## Stored data
+ + + + +

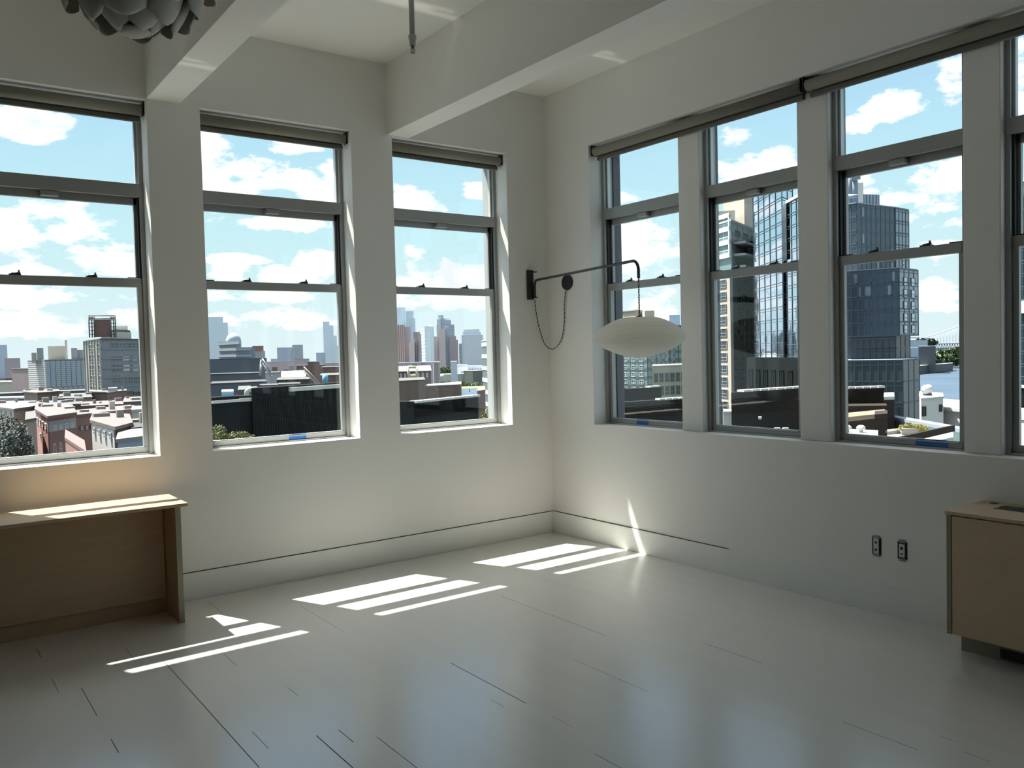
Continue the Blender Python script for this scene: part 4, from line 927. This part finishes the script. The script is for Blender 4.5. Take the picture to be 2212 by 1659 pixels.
r_, f, zt = tower('green glass apartment block with pale floor bands at the right edge of that window', [(1041, 165), (1065, 150)], (1050, 737, 160), 14, 'teal', [], 'pale', None, 'apartment_building')
bands(r_, f[0], f[1], [zt-.6-2.3*i for i in range(9)], .8, 'pale', 'floor_band', .08)
# brown walls with faded painted letters
r_, f, zt = block('brick_warehouse', 'sooty brown brick warehouse wall at the left of the corner-side window', 'building', [(852, 118), (917, 121)], (880, 824, 118), 14, 'brown', 'roofg', lip=.15)
r_, f, zt = block('brick_warehouse', 'brown brick warehouse with faded painted wall letters and a white parapet', 'building', [(917, 127), (993, 130), (995, 136)], (950, 834, 127), 6, 'brown', 'pale', lip=.15)
dd, nn, ln = frame_at(r_, f[0], f[1]); o = r_.location
for (xa, xb) in ((939, 947), (954, 966), (972, 981)):
    mb = MB(); n = max(2, int((xb-xa)/2.6))
    for i in range(n):
        a = f[0]+dd*ln*((xa+ (xb-xa)*i/n -917)/76); b = a+dd*.10; zz0, zz1 = zat(950, 844.5, f[0]), zat(950, 839, f[0])
        mb.prism([((p+nn*e_).x-o.x, (p+nn*e_).y-o.y) for p, e_ in ((a, .01), (b, .01), (b, .03), (a, .03))], zz0-o.z, zz1-o.z)
        c_ = a+dd*.55
        mb.prism([((p+nn*e_).x-o.x, (p+nn*e_).y-o.y) for p, e_ in ((a, .01), (c_, .01), (c_, .03), (a, .03))], zz1-o.z-.08, zz1-o.z)
        if i % 2: mb.prism([((p+nn*e_).x-o.x, (p+nn*e_).y-o.y) for p, e_ in ((a, .01), (c_, .01), (c_, .03), (a, .03))], zz0-o.z, zz0-o.z+.08)
    mb.build('faded_lettering', CO['tan'], r_)
# louvred screen
def louvre(label, pts, top, zbot, n, segs=6, u0=0., u1=1., wall='black', coping='white', depth=.5, proud=.05):
    r_, f, zt = block('louvred_roof_screen', label, 'roof screen', pts, top, depth, wall, None, base=RT)
    o = r_.location
    for i in range(len(f)-1):
        dd, nn, ln = frame_at(r_, f[i], f[i+1]); mb = MB(); nb = int(n)
        for k in range(nb):
            z = zbot + (zt-.06-zbot)*k/nb; q = [f[i]-nn*.02, f[i+1]-nn*.02, f[i+1]+nn*proud, f[i]+nn*proud]
            h = (zt-zbot)/nb
            mb.prism([(p.x-o.x, p.y-o.y) for p in q], [z-o.z+h*.2, z-o.z+h*.2, z-o.z, z-o.z], [z-o.z+h*.45, z-o.z+h*.45, z-o.z+h*.2, z-o.z+h*.2])
        mb.build('louvres', CO[wall], r_)
    dd, nn, ln = frame_at(r_, f[0], f[-1])
    for k in range(segs):
        ua = u0+(u1-u0)*(k+.06)/segs; ub = u0+(u1-u0)*(k+.94)/segs
        a, b = f[0]+(f[-1]-f[0])*ua, f[0]+(f[-1]-f[0])*ub; q = [a-nn*.2, b-nn*.2, b+nn*.12, a+nn*.12]
        MB().prism([(p.x-o.x, p.y-o.y) for p in q], zt-o.z, zt-o.z+.07).build('coping', CO[coping], r_)
    return r_, f, zt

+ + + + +

## Task description
Without the pictures, retype the whole of the material above exactly.

## Task solution
Continue the Blender Python script for this scene: part 4, from line 927. This part finishes the script. The script is for Blender 4.5. Take the picture to be 2212 by 1659 pixels.
r_, f, zt = tower('green glass apartment block with pale floor bands at the right edge of that window', [(1041, 165), (1065, 150)], (1050, 737, 160), 14, 'teal', [], 'pale', None, 'apartment_building')
bands(r_, f[0], f[1], [zt-.6-2.3*i for i in range(9)], .8, 'pale', 'floor_band', .08)
# brown walls with faded painted letters
r_, f, zt = block('brick_warehouse', 'sooty brown brick warehouse wall at the left of the corner-side window', 'building', [(852, 118), (917, 121)], (880, 824, 118), 14, 'brown', 'roofg', lip=.15)
r_, f, zt = block('brick_warehouse', 'brown brick warehouse with faded painted wall letters and a white parapet', 'building', [(917, 127), (993, 130), (995, 136)], (950, 834, 127), 6, 'brown', 'pale', lip=.15)
dd, nn, ln = frame_at(r_, f[0], f[1]); o = r_.location
for (xa, xb) in ((939, 947), (954, 966), (972, 981)):
    mb = MB(); n = max(2, int((xb-xa)/2.6))
    for i in range(n):
        a = f[0]+dd*ln*((xa+ (xb-xa)*i/n -917)/76); b = a+dd*.10; zz0, zz1 = zat(950, 844.5, f[0]), zat(950, 839, f[0])
        mb.prism([((p+nn*e_).x-o.x, (p+nn*e_).y-o.y) for p, e_ in ((a, .01), (b, .01), (b, .03), (a, .03))], zz0-o.z, zz1-o.z)
        c_ = a+dd*.55
        mb.prism([((p+nn*e_).x-o.x, (p+nn*e_).y-o.y) for p, e_ in ((a, .01), (c_, .01), (c_, .03), (a, .03))], zz1-o.z-.08, zz1-o.z)
        if i % 2: mb.prism([((p+nn*e_).x-o.x, (p+nn*e_).y-o.y) for p, e_ in ((a, .01), (c_, .01), (c_, .03), (a, .03))], zz0-o.z, zz0-o.z+.08)
    mb.build('faded_lettering', CO['tan'], r_)
# louvred screen
def louvre(label, pts, top, zbot, n, segs=6, u0=0., u1=1., wall='black', coping='white', depth=.5, proud=.05):
    r_, f, zt = block('louvred_roof_screen', label, 'roof screen', pts, top, depth, wall, None, base=RT)
    o = r_.location
    for i in range(len(f)-1):
        dd, nn, ln = frame_at(r_, f[i], f[i+1]); mb = MB(); nb = int(n)
        for k in range(nb):
            z = zbot + (zt-.06-zbot)*k/nb; q = [f[i]-nn*.02, f[i+1]-nn*.02, f[i+1]+nn*proud, f[i]+nn*proud]
            h = (zt-zbot)/nb
            mb.prism([(p.x-o.x, p.y-o.y) for p in q], [z-o.z+h*.2, z-o.z+h*.2, z-o.z, z-o.z], [z-o.z+h*.45, z-o.z+h*.45, z-o.z+h*.2, z-o.z+h*.2])
        mb.build('louvres', CO[wall], r_)
    dd, nn, ln = frame_at(r_, f[0], f[-1])
    for k in range(segs):
        ua = u0+(u1-u0)*(k+.06)/segs; ub = u0+(u1-u0)*(k+.94)/segs
        a, b = f[0]+(f[-1]-f[0])*ua, f[0]+(f[-1]-f[0])*ub; q = [a-nn*.2, b-nn*.2, b+nn*.12, a+nn*.12]
        MB().prism([(p.x-o.x, p.y-o.y) for p in q], zt-o.z, zt-o.z+.07).build('coping', CO[coping], r_)
    return r_, f, zt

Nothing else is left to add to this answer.